31\. What is the domain of the function \(f(x)=\sqrt{x^{2}-16}\) ?

Short answer

The domain of the function is \( (-\infty, -4] \cup [4, \infty) \).

Step-by-step solution

Identify the function type

The function is a square root function: \( f(x) = \sqrt{x^2 - 16} \)

Set the radicand greater than or equal to zero

For the square root function \( \sqrt{A} \), the expression inside the square root \( A \) must be greater than or equal to zero to obtain real numbers. So, set \( x^2 - 16 \geq 0 \).

Solve the inequality \(x^2 - 16 \geq 0\)

Rewrite the inequality as \( x^2 \geq 16 \). This can be solved as \( x \geq 4 \) or \( x \leq -4 \).

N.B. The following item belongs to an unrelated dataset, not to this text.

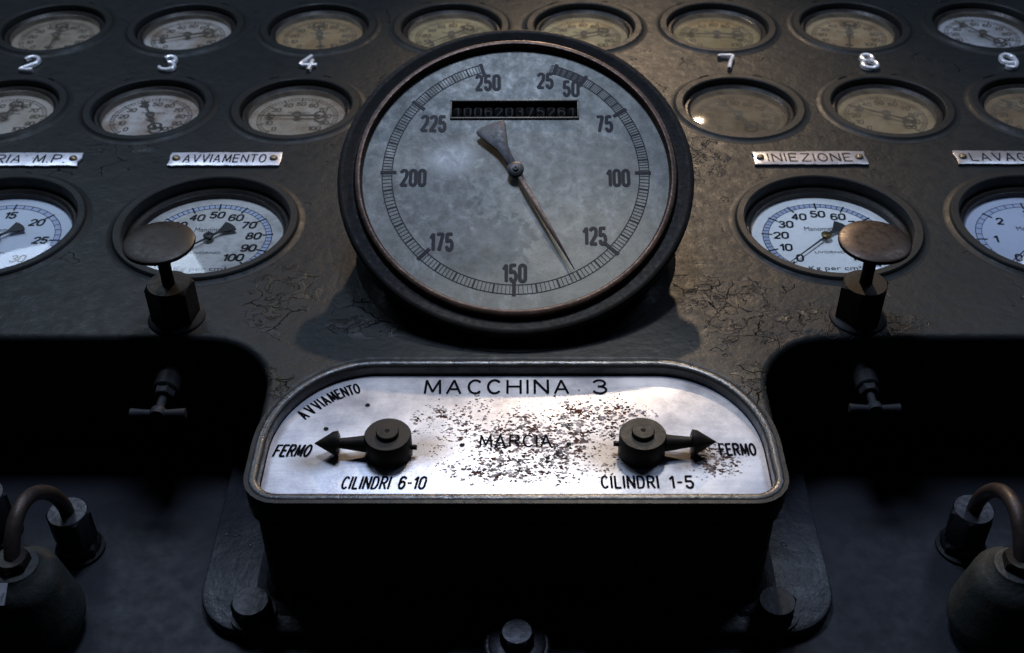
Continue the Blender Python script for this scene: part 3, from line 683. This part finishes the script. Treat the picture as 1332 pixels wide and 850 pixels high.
# ------------------------------------------------------------------ pressure gauges
def needle_mb(R, tipL, tailL, style):
    mb = MB()
    if style == 'big':
        mb.prism([(0, -.006), (R * tipL, -.0015), (R * tipL, .0015), (0, .006)], 0, .005)
        mb.prism([(-.0, -.008), (-.0, .008), (-R * .17, .010), (-R * tailL, .055), (-R * tailL * 1.06, .03), (-R * tailL * 1.08, 0), (-R * tailL * 1.06, -.03), (-R * tailL, -.055), (-R * .17, -.010)][::1], .0005, .0058)
    else:
        mb.prism([(0, -.007), (R * tipL, -.002), (R * tipL, .002), (0, .007)], 0, .005)
        mb.prism([(R * .52, -.008), (R * .60, -.034), (R * .63, -.008), (R * .63, .008), (R * .60, .034), (R * .52, .008)], .0005, .0058)
        mb.prism([(-R * tailL, -.010), (0, -.010), (0, .010), (-R * tailL, .010)], .001, .0062)
        ring = [(-R * tailL + .036 * cos(2 * pi * k / 14) * 1.0, .042 * sin(2 * pi * k / 14)) for k in range(14)]
        mb.ribbon(ring, .020, .0066, closed=True)
    return mb
def gauge(name, label, u, v, big, dmat, ang, nums, scale_blue=False, words=True, rot=0.0, ringmat='ring', glass='glass', grp='pressure gauges set in the panel'):
    g = thing(name, label, 'gauge', PM(u, v, 0), grp)
    if big:
        ro_, ri_, rb, rd, zt, zm, zd = .545, .487, .478, .442, .030, -.050, -.100
    else:
        ro_, ri_, rb, rd, zt, zm, zd = .440, .376, .366, .328, .022, -.030, -.080
    MB().lathe([(ro_ + .035, .0012), (ro_ + .012, .005), (ro_, .012), (ro_ - .004, zt - .006), (ro_ - .012, zt), (ri_ + .010, zt), (ri_ + .002, zt - .006), (ri_, zt - .015), (ri_, zm - .01)], 72).build('mounting_ring', M[ringmat], g)
    MB().lathe([(rb + .006, zm - .016), (rb + .004, zm), (rb - .004, zm + .005), (rb - .018, zm + .005), (rb - .026, zm - .002), (rd, zm - .012), (rd, zd - .004)], 64).build('inner_bezel', M['inner'], g)
    dial = MB().lathe([(0, 0), (rd * .5, 0), (rd + .004, 0)], 64).build('dial', dmat, g, L4(0, 0, zd, rot))
    R = rd
    hgt = .061 if big else .044
    ns = MB(); r1, r2 = R * .835, R * .755
    nn_ = len(nums) - 1
    sub = 10 if len(nums) > 8 else 5
    if big:
        bd = MB(); bd.ribbon(arc(0, 0, (r1 + r2) / 2, (r1 + r2) / 2, 228, -48, 60), r1 - r2, 0, cap=False); bd.build('scale_band', M['band'], dial, L4(0, 0, .0008), smooth=False)
    ns.ribbon(arc(0, 0, r1, r1, 225, -45, 60), .004, 0, cap=False)
    ns.ribbon(arc(0, 0, r2, r2, 225, -45, 60), .003, 0, cap=False)
    for k in range(nn_ * sub + 1):
        a = radians(225 - 270 * k / (nn_ * sub)); mj = k % sub == 0
        if not mj and sub == 10 and k % 2: continue
        q0 = r2 - (R * .05 if mj else 0); q1 = r1 + (R * .02 if mj else 0)
        ns.ribbon([(q0 * cos(a), q0 * sin(a)), (q1 * cos(a), q1 * sin(a))], .010 if mj else .0042, .0006, cap=False)
    ns.build('printed_scale', M['ink'] if big else M['fade'], dial, L4(0, 0, .0018), smooth=False)
    tx = MB()
    for k, s in enumerate(nums):
        a = radians(225 - 270 * k / nn_); rr = R * (.59 if big else .60)
        if len(s) == 3: rr *= .95
        m1, _ = text_mb(s, hgt, .20, .56, .22, .10)
        m1.xf(Matrix.Translation((rr * cos(a), rr * sin(a), 0))); tx.add(m1.v, m1.f)
    tx.build('numerals', M['ink'] if big else M['fade'], dial, L4(0, 0, .002), smooth=False)
    if words:
        k = 1 if big else .72
        w1 = bfont_mb('Manometro', .062 * k, .75); w1.xf(Matrix.Translation((0, .105 * k, 0)))
        w2 = bfont_mb('Kg per cm²', .055 * k, 1.25); w2.xf(Matrix.Translation((0, -.285 * k, 0)))
        w3 = bfont_mb('LIVORNO', .032 * k, 1.3); w3.xf(Matrix.Translation((0, -.13 * k, 0)))
        for w_ in ((w1, w2, w3) if big else (w1,)):
            w_.build('small_lettering', M['inkgrey'], dial, L4(0, 0, .002), smooth=False)
    nd_ = needle_mb(R, .86 if big else .80, .36 if big else .48, 'big' if big else 'small').build('needle', M['needle'], g, L4(0, 0, zd + .022, radians(ang)))
    MB().lathe([(.006, -.02), (.030, .006), (.032, .016), (.024, .022), (.010, .023), (.008, .028), (0, .028)], 20).build('needle_hub', M['brass' if (big and u > 1) else 'needle'], nd_)
    # glass, very slightly domed
    zg = zm - .008; dome = [(rd * math.sin(t) / sin(.30), zg + (cos(t) - cos(.30)) * rd / sin(.30) * .5) for t in [.30 * k / 8 for k in range(9)]]
    MB().lathe([(r, z) for r, z in dome], 48).build('glass', M[glass], g)
    if not big:
        for a, ln in ((118 + random.uniform(-5, 5), .085 + random.uniform(-.02, .02)), (66 + random.uniform(-6, 6), .06 + random.uniform(-.02, .02))):
            r = ro_ + .012
            p = arc(0, 0, r, r, a - degrees_(ln / r / 2), a + degrees_(ln / r / 2), 4)
            mbx = MB().tube([(x, y, .006) for x, y in p], [.006, .012, .010, .013, .006], 6)
            mbx.build('retaining_clip', M['hole'], g)
    return g
def degrees_(x): return x * 180 / pi
H100 = [str(k * 10) for k in range(11)]
H30 = [str(k * 5) for k in range(7)]
H6 = [str(k) for k in range(7)]
gauge('pressure_gauge', 'large white manometer behind the right mushroom knob, its thin pointer resting on 0', 1.831, BIGV, True, dial_mat('dial_white_a', (0.80, 0.80, 0.80), (0.60, 0.60, 0.60), .55, .8, .15, 1), 225, H100)
gauge('pressure_gauge', 'large manometer under the AVVIAMENTO plate, half hidden by the left mushroom knob', -1.831, BIGV, True, dial_mat('dial_white_b', (0.50, 0.49, 0.48), (0.28, 0.26, 0.24), .5, .70, .4, 2), 225, H100)
gauge('pressure_gauge', 'large bluish white manometer with numbers 15 to 30, cut by the left picture edge', -3.1, BIGV, True, dial_mat('dial_white_c', (0.52, 0.57, 0.66), (0.5, 0.5, 0.5), .6, .85, .15, 3), 225, H30)
gauge('pressure_gauge', 'large bluish white manometer under the LAVAGGIO plate, cut by the right picture edge', 3.1, BIGV, True, dial_mat('dial_white_d', (0.46, 0.50, 0.62), (0.5, 0.5, 0.55), .6, .85, .15, 4), 225, H6)
rows_ = [
 (-3.5, TOPV, -90, (.30, .27, .24), (.16, .13, .10), 'small gauge with greyish brown dial above the metal numeral 2'),
 (-2.5, TOPV, 200, (.42, .41, .40), (.24, .18, .13), 'small grey white gauge with sloping pointer above the metal numeral 3'),
 (-1.5, TOPV, -81, (.34, .27, .19), (.24, .16, .10), 'small gauge with tan brown dial and upright pointer above the metal numeral 4'),
 (-.5, TOPV, -140, (.52, .48, .38), (.24, .24, .17), 'small gauge with pale greenish dial, upper left behind the rim of the big dial'),
 (.5, TOPV, 200, (.66, .60, .46), (.34, .27, .17), 'small gauge with creamy bright dial, upper right behind the rim of the big dial'),
 (1.5, TOPV, 177, (.46, .39, .24), (.30, .22, .11), 'small gauge with yellowish dial and level pointer above the metal numeral 7'),
 (2.5, TOPV, 258, (.44, .38, .31), (.30, .20, .13), 'small gauge with beige dial and upright pointer above the metal numeral 8'),
 (3.5, TOPV, 125, (.42, .43, .47), (.28, .28, .28), 'small gauge with cool grey dial and slanting pointer above the metal numeral 9'),
 (-3.5, LOWV, 256, (.46, .45, .46), (.36, .33, .30), 'small pale gauge right below numeral 2, cut by the left picture edge'),
 (-2.5, LOWV, 114, (.50, .48, .47), (.24, .16, .11), 'small white gauge above the AVVIAMENTO plate, pointer near vertical, rust at its left'),
 (-1.5, LOWV, 180, (.46, .42, .38), (.26, .19, .13), 'small off-white gauge below numeral 4 with its pointer lying level'),
 (1.5, LOWV, 115, (.22, .155, .10), (.13, .085, .05), 'small gauge with dark brown stained dial between numeral 7 and the INIEZIONE plate'),
 (2.5, LOWV, 150, (.40, .34, .27), (.24, .17, .11), 'small gauge with tan dial and sloping pointer below the metal numeral 8'),
 (3.5, LOWV, 130, (.24, .18, .13), (.14, .09, .06), 'small brown gauge below numeral 9, cut by the right picture edge'),
]
for k, (u, v, a, c1, c2, lab) in enumerate(rows_):
    gauge('cylinder_gauge', lab, u, v, False, dial_mat('dial_small_%d' % k, c1, c2, .42, .62, .45, k * .37 + .2, 26), a, H100, glass={-3.5: 'glass_dusty', -2.5: 'glass_clear_dusty', 3.5: 'glass_clear_dusty' if v > 8 else 'glass_amber'}.get(u, 'glass_dusty' if (v < 8 and u < 0) else 'glass_amber'), grp='small cylinder pressure gauges in two rows')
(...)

Express the solution in interval notation

The solution \( x \geq 4 \) or \( x \leq -4 \) can be expressed in interval notation as \( (-\infty, -4] \cup [4, \infty) \).

Key concepts

square root function

Square root functions are types of functions that involve a square root operation. They are typically written as \( f(x) = \sqrt{A} \), where \( A \) is an expression involving the variable \( x \). What makes square root functions special is that the expression inside the square root, also known as the radicand, must be non-negative (greater than or equal to zero). This is because you cannot take the square root of a negative number and get a real number. Therefore, to determine the domain of a square root function, you need to find all the values of \( x \) that make the radicand non-negative.
In our example, the function is \( f(x) = \sqrt{x^2 - 16} \). To find its domain, we need to ensure the expression inside the square root, \( x^2 - 16 \), is greater than or equal to zero. This makes the function's output a real number.

inequality

An inequality is a mathematical statement that there is a relationship of inequality (greater than, less than, or equal to) between two expressions. For example, \( x^2 - 16 \geq 0 \) is an inequality. When you encounter an inequality in the context of square root functions, solving it helps you determine the range of values that the radicand can take.
To solve the inequality \( x^2 - 16 \geq 0 \), we first rearrange it as \( x^2 \geq 16 \). This tells us we are interested in all \( x \)-values where \( x^2 \) is at least 16. Next, we find the values of \( x \) that satisfy this condition. From basic algebra, we know that \( x^2 = 16 \) when \( x = 4 \) or \( x = -4 \). Therefore, values of \( x \) that make \( x^2 \geq 16 \) are either greater than or equal to 4 or less than or equal to -4.

interval notation

Interval notation is a way of writing the set of all numbers between two endpoints. It includes the use of square brackets \(( [ ] )\) and parentheses \(( ( ) )\) to denote whether endpoints are included or excluded from the interval.
For the solution to \( x^2 \geq 16 \), we determined \(x \geq 4 \) or \(x \leq -4 \). To express this in interval notation, you write the intervals where the condition is met. It translates to \((-\infty, -4] \cup [4, \infty)\). Here, \( ( -\infty, -4] \) indicates all numbers less than or equal to -4, and \([4, \infty) \) represents all numbers greater than or equal to 4. The union symbol \( \cup \) indicates the combined set of these intervals.
Thus, using interval notation, you can compactly represent the domain of the function \( f(x) = \sqrt{x^2 - 16} \) as all \( x \)-values that satisfy the inequality.